[Your task] Pictures excluded, return the lines below from the first through the line holding "sprig('leaf', 'single broad".

--- START ---

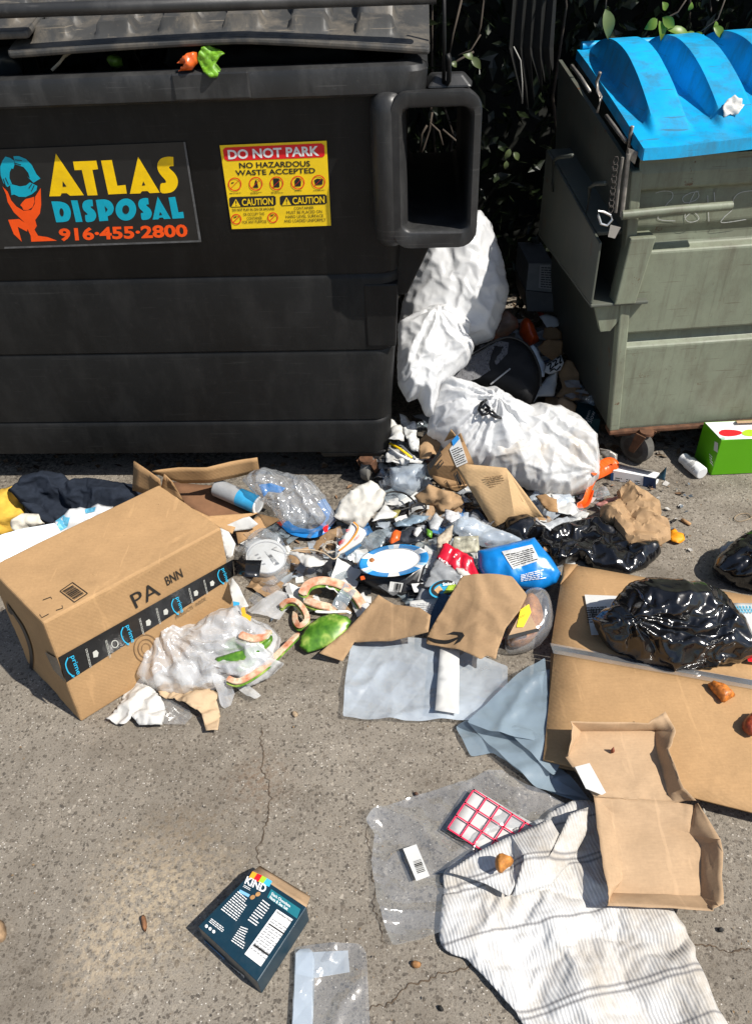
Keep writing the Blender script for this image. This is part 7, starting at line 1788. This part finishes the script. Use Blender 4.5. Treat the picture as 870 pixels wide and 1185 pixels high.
sprig('leafy_branch', 'bright yellow-green leafy sprig above the blue lid', 2.78, [((760, 22), (745, 34), 12), ((762, 24), (764, 48), 12), ((766, 20), (780, 32), 11), ((770, 34), (800, 48), 12), ((775, 38), (780, 50), 10), ((790, 40), (806, 50), 12), ((796, 12), (800, 2), 7), ((770, 12), (766, 2), 8), ((800, 44), (812, 38), 10), ((825, 30), (836, 46), 10), ((828, 24), (824, 34), 8)], M['leafy'], [[(800, -10), (784, 14), (768, 22), (764, 30)], [(840, -5), (830, 22), (800, 44)]])
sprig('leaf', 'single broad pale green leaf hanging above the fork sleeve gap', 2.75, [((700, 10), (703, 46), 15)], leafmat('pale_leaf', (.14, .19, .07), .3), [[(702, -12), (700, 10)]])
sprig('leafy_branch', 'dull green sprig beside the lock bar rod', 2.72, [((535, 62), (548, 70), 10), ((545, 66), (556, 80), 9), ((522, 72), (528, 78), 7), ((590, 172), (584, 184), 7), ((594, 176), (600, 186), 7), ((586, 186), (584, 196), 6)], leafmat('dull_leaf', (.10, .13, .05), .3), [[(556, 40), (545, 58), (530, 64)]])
# dry palm frond hanging in the dark
fr2 = thing('palm_frond', 'dry dark folded palm frond hanging in front of the hedge', 'palm frond', (.5, 2.95, 1.3))
k = MB(); fpl = Plane((0, 2.95, 1), (0, -1, 0))
for i in range(9):
    x0 = 592+i*5.6; tip = [(604, 118), (612, 132), (611, 128), (618, 118), (625, 100), (628, 108), (630, 96), (637, 100), (640, 92)][i]
    a, b, c_ = fpl.at(x0+8+(i*37%5), -70, 0), fpl.at(x0, 55, .006*(i % 2)), fpl.at(*tip)
    w_ = V((.011, .008*(-1)**i, 0)); k.add([a-w_*.5, a+w_*.5, b+w_, b-w_, c_], [(0, 1, 2, 3), (3, 2, 4)])
o = k.build('frond_blade', plain('dry_frond', (.006, .006, .005), .6, .4, 40), fr2); solid(o, .002)
k = MB(); k.tube([fpl.at(*q, .03) for q in ((594, 54), (602, 70), (604, 95), (604, 120))], .0022, 5); k.build('frond_edge', plain('pale_edge', (.35, .34, .31), .6, .1, 20), fr2, True)
# ------------------------------------------------------------------ bits on the ground
def bit(pxs, col, name, lab, cat, h=.008, seed=1):
    o = puff(name, pxs, flat(.004), plain('bit_%d' % seed, col, .8, .4, 120), None, h, .003, .004, None, .002, 60, seed=seed, crumple=.001, floor=.001); T(o, lab, cat)
bit([(163, 1060), (168, 1058), (171, 1070), (169, 1080), (164, 1074)], (.22, .10, .045), 'dry_leaf', 'small brown curled leaf on the concrete left of the snack carton', 'leaf', .008, 201)
bit([(-6, 1066), (4, 1064), (9, 1078), (6, 1090), (-6, 1092)], (.32, .21, .12), 'paper_scrap', 'brown paper scrap at the left edge of the concrete', 'paper', .02, 202)
bit([(474, 1114), (480, 1111), (488, 1114), (486, 1120), (478, 1121)], (.33, .16, .06), 'crumb', 'orange-brown crumb on the concrete above the long crack', 'crumb', .008, 203)
bit([(505, 1166), (509, 1162), (514, 1168), (511, 1172)], (.02, .018, .016), 'pebble', 'small black pebble at the bottom near the towel', 'pebble', .006, 204)
bit([(828, 1076), (833, 1072), (838, 1076), (834, 1080)], (.03, .028, .026), 'pebble', 'small dark pebble right of the paper tray corner', 'pebble', .006, 205)
bit([(336, 825), (342, 822), (346, 827), (341, 831)], (.34, .25, .16), 'dry_leaf', 'pale tan flake on the concrete right of the tan napkin', 'leaf', .004, 206)
bit([(808, 938), (812, 935), (817, 939), (814, 944)], (.4, .36, .3), 'pebble', 'pale pebble under the edge of the flattened box', 'pebble', .008, 207)
bit([(478, 918), (482, 916), (485, 920), (480, 922)], (.10, .05, .03), 'pebble', 'tiny brown pebble above the large clear bag', 'pebble', .005, 208)
# loose grit and leaf litter: uncountable
def litter(name, n, areas, cols, smin, smax, seed, hz=.004):
    rr_ = random.Random(seed); k = MB()
    for i in range(n):
        x0, y0, x1, y1 = rr_.choice(areas); p = onz(rr_.uniform(x0, x1), rr_.uniform(y0, y1)); s_ = rr_.uniform(smin, smax)
        a = rr_.uniform(0, 6.28); d = V((math.cos(a), math.sin(a), rr_.uniform(-.3, .5)))*s_; e_ = V((-math.sin(a), math.cos(a), rr_.uniform(-.4, .4)))*s_*rr_.uniform(.3, .8)
        p.z = hz+rr_.uniform(0, .006)
        k.add([p-d, p+e_+V((0, 0, s_*.3)), p+d, p-e_], [(0, 1, 2), (0, 2, 3)], rr_.randrange(len(cols)))
    o = k.build(name, None, None, False, cols); o['kind'] = 'stuff'; return o
litter('leaf_litter', 900, [(-100, 500, 460, 545), (440, 520, 520, 600), (560, 330, 700, 480), (690, 490, 870, 530)], [plain('lit_a', (.05, .03, .018), .9, .4, 60), plain('lit_b', (.10, .06, .03), .9, .4, 60), plain('lit_c', (.16, .12, .08), .9, .4, 60)], .006, .022, 5)
litter('trash_crumbs', 300, [(280, 560, 640, 720), (300, 600, 560, 690), (640, 560, 800, 640)], [plain('cr_a', (.04, .035, .03), .9, .4, 60), plain('cr_b', (.45, .43, .40), .8, .3, 60), plain('cr_c', (.22, .13, .07), .9, .4, 60), plain('cr_d', (.10, .12, .14), .5, .4, 60)], .003, .016, 6)
def tangle():
    rr_ = random.Random(12); k = MB(); cols = [M['paper'], M['film'], M['wrapc'], plain('tg_blue', (.04, .14, .32), .35, .4, 50), plain('tg_dark', (.02, .02, .022), .3, .4, 50), plain('tg_tan', (.30, .19, .10), .7, .4, 50), plain('tg_red', (.45, .05, .03), .35, .4, 50), plain('tg_grey', (.36, .38, .40), .35, .4, 50), M['milk']]
    wts = [7, 9, 6, 1, 3, 4, .6, 3, 6]
    zones = [((285, 600, 420, 660), 34, .02), ((390, 600, 560, 700), 90, .045), ((440, 545, 560, 620), 50, .05), ((560, 600, 660, 650), 22, .02), ((620, 560, 700, 620), 16, .02), ((440, 480, 520, 560), 26, .05), ((540, 560, 640, 610), 16, .03), ((560, 350, 690, 490), 90, .16), ((300, 650, 420, 700), 16, .008), ((560, 690, 640, 760), 12, .01)]
    for (x0, y0, x1, y1), n, zb in zones:
        for _ in range(n):
            p = onz(rr_.uniform(x0, x1), rr_.uniform(y0, y1), zb*.6); p.z = rr_.uniform(.3, 1.0)*zb
            a = rr_.uniform(0, 6.28); s_ = rr_.uniform(.016, .062)*(1 if rr_.random() < .75 else .5); as_ = rr_.uniform(.35, 1)
            e1_ = V((math.cos(a), math.sin(a), rr_.uniform(-.3, .3))); e2_ = V((-math.sin(a), math.cos(a), rr_.uniform(-.5, .5)))
            sd = rr_.randrange(999); vs = []; m_ = 6
            for j in range(m_+1):
                for i in range(m_+1):
                    u = i/m_*2-1; v = j/m_*2-1
                    q = p+e1_*u*s_*(1+.25*noise.noise(V((j, sd, 0))))+e2_*v*s_*as_*(1+.25*noise.noise(V((i, sd, 5))))
                    q.z += s_*.30*facet(q*1.0, 22, 4, sd % 50)+s_*.3*noise.noise(q*30+V((sd, 0, 0)))
                    q.z = max(.002, q.z); vs.append(q)
            n_ = m_+1
            k.add(vs, [(j*n_+i, j*n_+i+1, (j+1)*n_+i+1, (j+1)*n_+i) for j in range(m_) for i in range(m_)], rr_.choices(range(len(cols)), wts)[0])
    o = k.build('wrapper_tangle', None, None, True, cols, 30); o['kind'] = 'stuff'
tangle()
litter('grit', 420, [(0, 840, 870, 1185), (720, 540, 870, 660)], [plain('gr_a', (.40, .36, .30), .9, .3, 60), plain('gr_b', (.06, .05, .04), .9, .3, 60), plain('gr_c', (.25, .16, .08), .9, .3, 60)], .0012, .0035, 7, .002)

simulate()
S.frame_set(1)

--- END ---

[Solution below]
Keep writing the Blender script for this image. This is part 7, starting at line 1788. This part finishes the script. Use Blender 4.5. Treat the picture as 870 pixels wide and 1185 pixels high.
sprig('leafy_branch', 'bright yellow-green leafy sprig above the blue lid', 2.78, [((760, 22), (745, 34), 12), ((762, 24), (764, 48), 12), ((766, 20), (780, 32), 11), ((770, 34), (800, 48), 12), ((775, 38), (780, 50), 10), ((790, 40), (806, 50), 12), ((796, 12), (800, 2), 7), ((770, 12), (766, 2), 8), ((800, 44), (812, 38), 10), ((825, 30), (836, 46), 10), ((828, 24), (824, 34), 8)], M['leafy'], [[(800, -10), (784, 14), (768, 22), (764, 30)], [(840, -5), (830, 22), (800, 44)]])
sprig('leaf', 'single broad pale green leaf hanging above the fork sleeve gap', 2.75, [((700, 10), (703, 46), 15)], leafmat('pale_leaf', (.14, .19, .07), .3), [[(702, -12), (700, 10)]])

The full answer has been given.